During the “Financing Creativity” panel, venture capitalist Peter Gotcher described the emerging direct-to-fan model, in which recording artists let listeners sample music free of charge before convincing fans to become minority owners in an artist’s career. The music industry is digging out of a self-made rut, he said: the “one-size-fits-all product, the $15 plastic disc.”
Gotcher, a Berklee trustee who was instrumental in Pro Tools’ development and the direct-to-fan platform Topspin, argued that the “freemium” model represents “the cheapest customer acquisition cost ever,” given how inexpensively musicians can now record themselves and deliver their music via computers. The idea is “to get as many people in the funnel as possible,” he said. “Then you manage the conversion process. And suddenly, the $10 fan becomes the $100 fan.”
Discussing on-demand music—or subscription services that offer subscribers unlimited access to vast libraries of music “in the cloud”—Jon Vanhala, an executive at Island Def Jam Digital Development, seconded the notion. He characterized the industry mindset of “How do we compete with free?” as “the wrong question” to ask. Clearly, consumers will continue to access free music, but many panelists agreed that the challenge is how to build a superior experience, with convenience features that persuade a user to subscribe to a service.
In one of several demonstrations, RootMusic’s founder described his company’s product, which helps recording artists create an effective presence on Facebook.
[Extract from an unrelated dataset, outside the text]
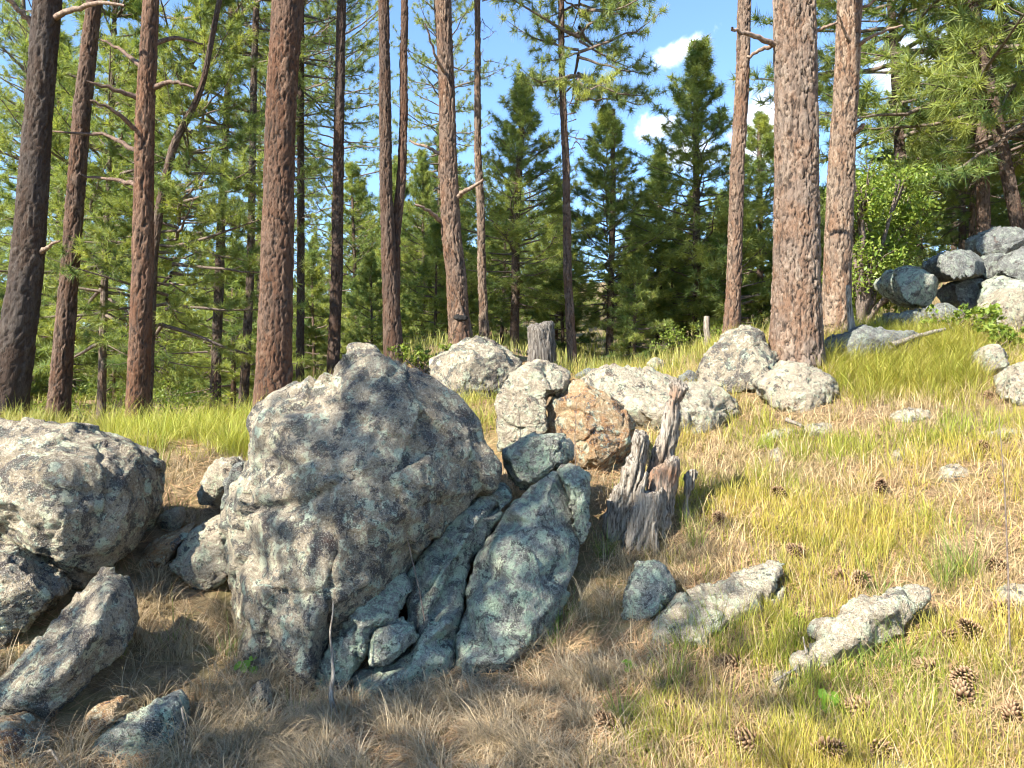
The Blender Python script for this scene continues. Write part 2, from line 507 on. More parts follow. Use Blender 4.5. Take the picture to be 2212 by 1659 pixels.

In another presentation, Alex White—the cofounder of Next Big Sound, an Internet analytics company that recently helped Billboard create its “Social 50” chart—explained his vision for identifying success in social media. “Data has already transformed the worlds of finance and sports,” White explained. “We believe the music industry is next.”
More Than a Business
But the conference wasn’t all number crunching. Keynote speaker Tod Machover of MIT’s Media Lab showed footage of the lab’s latest developments, such as the “hyperinstruments” and computer programs that allow musical novices to create full orchestral scores intuitively. Machover said he envisions personalized music as the future of the industry, with implications for mental and physical well-being. Machover and his colleagues envision what he called the “composer-physician hybrid.”
In the highest-profile component of the conference, an ad hoc band of musicians pledged to lock themselves in a recording studio together and create eight new songs in eight hours during a live webcast. After staying until 4:00 in the morning and producing six songs on subjects from origami to suicidal squirrels, Amanda Palmer, Ben Folds, and OK Go’s Damian Kulash took the stage later that day to discuss the experience.
Folds likened the “eight in eight” challenge to his first experience with Myspace, when the record business was still leery of artists interacting directly with their fans. “You were always told what wouldn’t work,” he said. The rapid changes in the industry brought about by the Internet have been “liberating.”
Author Neil Gaiman (Palmer’s husband), took part in the session as the lead lyricist. “We like the way it demythologized the process” of songwriting, Gaiman said. When the group recalled an Internet post that belittled the project before they’d even gotten started, Gaiman joked that the jab “compressed the process” of record reviewing. “Brilliant!” he said with a laugh.
The artists released the six-song album titled Nighty Night the next day. Within a week it had generated 5,319 downloads. The group donated the proceeds, $21,403, to the Berklee City Music Program.
During his Q&A, Cohen stressed that the only way for major labels to remain relevant is to create what he called “buoyancy,” or “flexibility.” “We have no natural barrier of entry anymore,” Cohen said. Anyone can now record his or her own music and make it available online. If the major-label music industry is to survive, it must streamline—fewer artists, fewer releases—and focus on the development of the acts it retains, he opined.
It’s misleading to continue to use CD sales as the sole measure of the industry’s health, he continued. The overinflated pricing standard of the CD’s heyday made everyone in the business “sleepy.” For Cohen, the challenge now is to help artists develop their product: the music and their image.
It’s still a vibrant field, Cohen insisted: “I believe we’re in the magic-capturing business.” The participants at the “Rethink Music” conference proved they are committed to building better butterfly nets.